§ **DATA**
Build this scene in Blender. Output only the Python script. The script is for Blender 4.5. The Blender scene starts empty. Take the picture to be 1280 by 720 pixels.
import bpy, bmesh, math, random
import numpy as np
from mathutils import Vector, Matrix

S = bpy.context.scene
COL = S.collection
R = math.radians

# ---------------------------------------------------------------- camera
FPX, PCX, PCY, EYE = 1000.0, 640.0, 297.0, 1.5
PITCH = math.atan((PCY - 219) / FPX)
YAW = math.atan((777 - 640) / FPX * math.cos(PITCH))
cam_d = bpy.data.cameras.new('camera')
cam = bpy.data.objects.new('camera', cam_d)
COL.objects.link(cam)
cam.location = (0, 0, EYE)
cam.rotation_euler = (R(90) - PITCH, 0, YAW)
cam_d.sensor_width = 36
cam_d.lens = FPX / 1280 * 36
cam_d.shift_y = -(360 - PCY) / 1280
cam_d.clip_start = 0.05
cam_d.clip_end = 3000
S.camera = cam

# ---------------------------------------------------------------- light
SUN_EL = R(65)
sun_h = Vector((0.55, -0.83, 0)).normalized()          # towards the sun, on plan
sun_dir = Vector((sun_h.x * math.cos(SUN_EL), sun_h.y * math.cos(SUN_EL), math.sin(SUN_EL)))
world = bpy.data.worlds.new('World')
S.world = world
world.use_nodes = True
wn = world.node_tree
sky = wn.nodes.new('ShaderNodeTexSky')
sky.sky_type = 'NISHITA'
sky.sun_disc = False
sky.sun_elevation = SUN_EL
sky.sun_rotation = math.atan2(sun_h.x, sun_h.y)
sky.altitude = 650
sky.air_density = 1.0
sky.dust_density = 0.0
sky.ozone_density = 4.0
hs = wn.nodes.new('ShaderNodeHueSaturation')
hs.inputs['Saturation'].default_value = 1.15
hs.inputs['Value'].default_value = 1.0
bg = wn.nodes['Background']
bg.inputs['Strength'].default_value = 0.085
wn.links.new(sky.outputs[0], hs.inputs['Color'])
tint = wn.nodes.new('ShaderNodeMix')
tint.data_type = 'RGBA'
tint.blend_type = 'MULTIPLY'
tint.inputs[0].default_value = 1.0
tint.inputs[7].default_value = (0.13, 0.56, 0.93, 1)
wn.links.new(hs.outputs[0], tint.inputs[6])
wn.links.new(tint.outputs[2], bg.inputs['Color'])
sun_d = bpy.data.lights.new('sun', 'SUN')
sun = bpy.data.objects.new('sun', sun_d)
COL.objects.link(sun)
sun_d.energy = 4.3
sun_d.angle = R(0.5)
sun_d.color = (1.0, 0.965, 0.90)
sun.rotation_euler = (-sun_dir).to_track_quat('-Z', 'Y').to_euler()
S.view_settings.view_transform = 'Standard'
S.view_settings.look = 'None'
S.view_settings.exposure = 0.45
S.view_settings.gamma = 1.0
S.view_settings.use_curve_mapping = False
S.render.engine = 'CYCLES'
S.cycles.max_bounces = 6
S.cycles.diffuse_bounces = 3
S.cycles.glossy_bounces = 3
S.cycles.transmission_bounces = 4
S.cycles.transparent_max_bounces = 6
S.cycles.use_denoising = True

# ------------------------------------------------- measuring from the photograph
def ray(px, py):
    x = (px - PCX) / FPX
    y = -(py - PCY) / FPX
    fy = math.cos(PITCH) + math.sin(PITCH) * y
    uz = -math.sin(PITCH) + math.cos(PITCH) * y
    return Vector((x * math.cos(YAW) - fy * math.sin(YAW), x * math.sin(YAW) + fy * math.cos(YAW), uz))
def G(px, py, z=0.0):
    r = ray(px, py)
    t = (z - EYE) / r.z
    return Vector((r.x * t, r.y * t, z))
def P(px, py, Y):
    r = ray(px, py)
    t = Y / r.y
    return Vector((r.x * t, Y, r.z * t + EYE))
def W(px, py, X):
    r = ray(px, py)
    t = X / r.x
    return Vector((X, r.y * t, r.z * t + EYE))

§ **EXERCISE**
Return exactly the leading lines of the listing, stopping after the line in which "S.camera = cam" occurs.

§ **CORRECT RESULT**
Build this scene in Blender. Output only the Python script. The script is for Blender 4.5. The Blender scene starts empty. Take the picture to be 1280 by 720 pixels.
import bpy, bmesh, math, random
import numpy as np
from mathutils import Vector, Matrix

S = bpy.context.scene
COL = S.collection
R = math.radians

# ---------------------------------------------------------------- camera
FPX, PCX, PCY, EYE = 1000.0, 640.0, 297.0, 1.5
PITCH = math.atan((PCY - 219) / FPX)
YAW = math.atan((777 - 640) / FPX * math.cos(PITCH))
cam_d = bpy.data.cameras.new('camera')
cam = bpy.data.objects.new('camera', cam_d)
COL.objects.link(cam)
cam.location = (0, 0, EYE)
cam.rotation_euler = (R(90) - PITCH, 0, YAW)
cam_d.sensor_width = 36
cam_d.lens = FPX / 1280 * 36
cam_d.shift_y = -(360 - PCY) / 1280
cam_d.clip_start = 0.05
cam_d.clip_end = 3000
S.camera = cam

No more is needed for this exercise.